SPERANZA, ROBINSON-CRUSOÉ E SEXTA-FEIRA OU A INVENÇÃO DA DEMOCRACIA

Robinson-Crusoé, náufrago do seu barco Virgínia, salva-se em uma ilha deserta como costumavam ser as ilhas do Pacifico por aqueles tempos.

Tournier trabalha com aplicação no texto do livro o sentido temido da solidão e da falta que a vida em sociedade faz ao homem e, naturalmente, pelos direitos políticos de gênero — à mulher.

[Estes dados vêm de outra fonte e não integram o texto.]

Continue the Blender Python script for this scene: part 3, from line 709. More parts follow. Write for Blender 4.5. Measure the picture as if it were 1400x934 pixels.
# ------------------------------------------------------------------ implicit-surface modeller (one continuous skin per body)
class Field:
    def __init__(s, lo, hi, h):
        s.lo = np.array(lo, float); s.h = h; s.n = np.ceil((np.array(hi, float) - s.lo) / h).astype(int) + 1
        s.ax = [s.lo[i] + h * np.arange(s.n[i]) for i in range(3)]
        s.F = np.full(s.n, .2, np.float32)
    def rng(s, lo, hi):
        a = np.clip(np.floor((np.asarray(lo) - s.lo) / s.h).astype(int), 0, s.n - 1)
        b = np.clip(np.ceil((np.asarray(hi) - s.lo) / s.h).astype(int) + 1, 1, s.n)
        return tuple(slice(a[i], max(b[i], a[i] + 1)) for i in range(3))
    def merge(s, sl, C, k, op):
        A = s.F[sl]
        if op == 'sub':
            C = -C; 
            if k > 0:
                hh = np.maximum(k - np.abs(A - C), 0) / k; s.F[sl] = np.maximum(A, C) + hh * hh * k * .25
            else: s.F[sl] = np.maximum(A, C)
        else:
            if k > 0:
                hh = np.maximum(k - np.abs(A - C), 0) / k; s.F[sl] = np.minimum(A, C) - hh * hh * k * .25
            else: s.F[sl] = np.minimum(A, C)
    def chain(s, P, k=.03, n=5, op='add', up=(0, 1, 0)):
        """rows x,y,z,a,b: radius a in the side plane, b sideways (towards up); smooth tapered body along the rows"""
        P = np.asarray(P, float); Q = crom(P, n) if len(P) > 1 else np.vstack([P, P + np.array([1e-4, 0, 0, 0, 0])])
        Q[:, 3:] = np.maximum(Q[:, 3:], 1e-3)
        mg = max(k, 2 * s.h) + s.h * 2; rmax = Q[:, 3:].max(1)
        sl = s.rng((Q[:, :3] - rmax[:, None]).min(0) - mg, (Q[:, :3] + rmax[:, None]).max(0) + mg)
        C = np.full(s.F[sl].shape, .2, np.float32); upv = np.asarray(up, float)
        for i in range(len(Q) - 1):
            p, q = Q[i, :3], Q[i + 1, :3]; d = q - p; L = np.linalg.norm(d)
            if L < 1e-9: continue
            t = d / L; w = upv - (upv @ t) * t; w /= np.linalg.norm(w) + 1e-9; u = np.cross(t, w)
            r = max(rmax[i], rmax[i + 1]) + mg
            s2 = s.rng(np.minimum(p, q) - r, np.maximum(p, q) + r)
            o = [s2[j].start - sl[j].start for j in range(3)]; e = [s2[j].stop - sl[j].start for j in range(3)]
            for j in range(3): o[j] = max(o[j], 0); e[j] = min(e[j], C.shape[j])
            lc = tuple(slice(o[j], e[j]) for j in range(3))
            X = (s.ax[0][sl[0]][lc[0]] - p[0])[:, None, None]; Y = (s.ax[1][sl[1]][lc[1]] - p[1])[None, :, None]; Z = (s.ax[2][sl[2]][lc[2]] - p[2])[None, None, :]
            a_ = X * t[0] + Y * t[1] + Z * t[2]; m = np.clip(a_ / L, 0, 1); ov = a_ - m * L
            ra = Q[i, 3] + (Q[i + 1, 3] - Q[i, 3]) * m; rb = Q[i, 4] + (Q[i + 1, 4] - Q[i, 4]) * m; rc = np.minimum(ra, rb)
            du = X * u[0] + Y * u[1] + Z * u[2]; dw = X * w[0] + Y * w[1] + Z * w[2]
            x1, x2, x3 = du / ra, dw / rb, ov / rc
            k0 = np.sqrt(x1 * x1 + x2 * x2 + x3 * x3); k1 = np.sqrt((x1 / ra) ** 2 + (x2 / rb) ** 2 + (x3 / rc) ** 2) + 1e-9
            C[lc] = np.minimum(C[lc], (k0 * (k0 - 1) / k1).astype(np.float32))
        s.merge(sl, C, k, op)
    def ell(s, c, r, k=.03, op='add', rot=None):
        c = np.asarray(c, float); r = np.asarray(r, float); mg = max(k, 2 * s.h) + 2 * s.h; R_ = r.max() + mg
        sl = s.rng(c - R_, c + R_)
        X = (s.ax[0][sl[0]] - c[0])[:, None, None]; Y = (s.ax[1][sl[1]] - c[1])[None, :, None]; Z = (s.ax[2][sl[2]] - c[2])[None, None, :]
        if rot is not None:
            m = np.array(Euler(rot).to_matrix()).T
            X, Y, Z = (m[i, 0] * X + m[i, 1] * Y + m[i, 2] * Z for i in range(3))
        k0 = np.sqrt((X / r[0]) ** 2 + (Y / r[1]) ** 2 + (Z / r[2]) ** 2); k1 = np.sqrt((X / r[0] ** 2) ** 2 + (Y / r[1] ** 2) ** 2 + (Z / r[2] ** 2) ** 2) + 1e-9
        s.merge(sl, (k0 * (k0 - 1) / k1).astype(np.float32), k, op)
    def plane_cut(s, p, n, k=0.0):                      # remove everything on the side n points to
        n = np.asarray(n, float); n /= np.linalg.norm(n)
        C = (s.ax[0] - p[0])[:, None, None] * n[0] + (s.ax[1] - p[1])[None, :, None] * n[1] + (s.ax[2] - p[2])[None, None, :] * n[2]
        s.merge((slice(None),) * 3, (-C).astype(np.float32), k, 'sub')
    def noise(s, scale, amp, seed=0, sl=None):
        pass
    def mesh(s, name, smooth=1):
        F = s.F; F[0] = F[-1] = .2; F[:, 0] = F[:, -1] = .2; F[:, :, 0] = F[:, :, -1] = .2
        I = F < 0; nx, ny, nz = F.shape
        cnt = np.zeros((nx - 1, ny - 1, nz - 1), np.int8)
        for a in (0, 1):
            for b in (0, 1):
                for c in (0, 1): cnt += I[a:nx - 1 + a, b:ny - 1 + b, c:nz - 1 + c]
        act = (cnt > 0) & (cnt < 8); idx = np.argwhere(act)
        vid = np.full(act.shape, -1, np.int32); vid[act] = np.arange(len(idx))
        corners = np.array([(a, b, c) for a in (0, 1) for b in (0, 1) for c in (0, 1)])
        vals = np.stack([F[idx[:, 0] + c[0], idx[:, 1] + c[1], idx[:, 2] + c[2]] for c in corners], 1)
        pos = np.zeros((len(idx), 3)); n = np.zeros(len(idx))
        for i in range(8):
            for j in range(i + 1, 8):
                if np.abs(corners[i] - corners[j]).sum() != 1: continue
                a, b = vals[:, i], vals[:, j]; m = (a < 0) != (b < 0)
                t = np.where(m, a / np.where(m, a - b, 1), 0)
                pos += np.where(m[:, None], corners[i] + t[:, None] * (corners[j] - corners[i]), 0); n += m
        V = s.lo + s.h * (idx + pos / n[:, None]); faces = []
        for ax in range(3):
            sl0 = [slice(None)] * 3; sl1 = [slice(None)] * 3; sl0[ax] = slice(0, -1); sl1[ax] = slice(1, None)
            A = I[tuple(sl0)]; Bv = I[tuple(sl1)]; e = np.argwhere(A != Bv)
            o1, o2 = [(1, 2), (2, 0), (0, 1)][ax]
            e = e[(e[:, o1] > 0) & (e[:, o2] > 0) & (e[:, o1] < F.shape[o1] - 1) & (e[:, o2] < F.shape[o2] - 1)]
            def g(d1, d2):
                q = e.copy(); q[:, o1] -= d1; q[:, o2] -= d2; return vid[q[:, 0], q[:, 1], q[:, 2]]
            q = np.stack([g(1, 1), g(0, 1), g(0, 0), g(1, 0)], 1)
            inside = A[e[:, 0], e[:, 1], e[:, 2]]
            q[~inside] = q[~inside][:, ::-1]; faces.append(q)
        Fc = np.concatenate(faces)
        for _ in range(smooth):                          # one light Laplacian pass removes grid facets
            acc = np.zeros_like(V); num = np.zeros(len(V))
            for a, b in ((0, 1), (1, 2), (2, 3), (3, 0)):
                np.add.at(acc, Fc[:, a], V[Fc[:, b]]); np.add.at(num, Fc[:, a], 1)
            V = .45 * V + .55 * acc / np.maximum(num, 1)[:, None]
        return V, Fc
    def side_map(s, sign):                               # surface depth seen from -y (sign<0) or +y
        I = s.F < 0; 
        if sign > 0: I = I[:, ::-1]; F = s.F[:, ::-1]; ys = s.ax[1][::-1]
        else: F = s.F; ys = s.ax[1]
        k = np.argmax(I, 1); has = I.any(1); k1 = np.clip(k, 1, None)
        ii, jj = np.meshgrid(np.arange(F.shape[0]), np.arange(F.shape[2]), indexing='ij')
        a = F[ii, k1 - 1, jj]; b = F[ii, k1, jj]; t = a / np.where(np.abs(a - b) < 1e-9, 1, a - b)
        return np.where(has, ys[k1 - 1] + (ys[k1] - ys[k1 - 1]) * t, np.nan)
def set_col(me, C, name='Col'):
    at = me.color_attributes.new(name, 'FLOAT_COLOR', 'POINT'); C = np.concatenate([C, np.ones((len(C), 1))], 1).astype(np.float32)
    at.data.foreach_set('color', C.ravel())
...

Sentiu alucinações enlouquecedoras e refletiu sobre como era favorável a vida em sociedade. Ainda assim, tomado de tristeza e aflições, que, como sabemos, ocorre com os náufragos (Tom Hanks deu prova disso), chamou a ilha de Speranza.

Índios vieram provar-lhe que a ilha não era deserta, porém encontraram firme resistencia de Robinson-Crusoé. Entre mortos e feridos escaparam Robinson e um dos índios guerreiros feridos em duro combate. O índio recuperou-se e tornou- prisioneiro (ou seria hóspede de Robinson?). Como pelo velho calendário salvo do naufrágio era uma sexta-feira, ao índio foi dado o nome de Sexta-feira.

Naquele momento , sem que duvidasse do que fazia, a exemplo do Criador com a arriscada construção de Adão e Eva, Robinso-Crusoé estabeleceu os laços de uma relação social e o espaço propício e necessário para o exercício do poder.

A possibilidade de estar nascendo uma democracia foi impressão passageira para Robinson. Para a contagem da vontade de um grupo é preciso que seja composto, no mínimo, por três integrantes.

Não era evidentemente o caso. Robinson cuidou, com a experiência europeia ancestral, de firmar logo, logo, um forma viável de poder autoritário, monocrático. Em nome da governabilidade na ilha.

Pois quebrada, assim, a solidão e o isolamento naquela nesga de terra apropriada por Robinson, instalaram-se regras comuns, competências definidas, responsabilidades impostas, precedências, tudo conforme o poder estabelecido em uma sociedade. Menos um tribunal de contas que disso nada havia a cuidar.

Em Speranza, como ocorreria, séculos adiante, no Ocidente e no Brasil, manda quem pode e obedece quem tem juízo. O voto e a urna eletrônica são toténs de uma sociedade em acelerada progressão de complexidade, quando criou-se o hábito de contar as cabeças em vez de cortá-las, livrando o corpo deste componente incômodo.

Criara-se um Estado artesanal, e o poder não requeria voto, sequer participação de quem pretendesse votar, por algum desvio ideológico prematuro. Sequer uma Corte monocrática para dizer como Sexta-feira deveria responder perante Robinson-Crusoé.

Só ficou faltando neste Estado mínimo a justiça eleitoral, fora as universidades.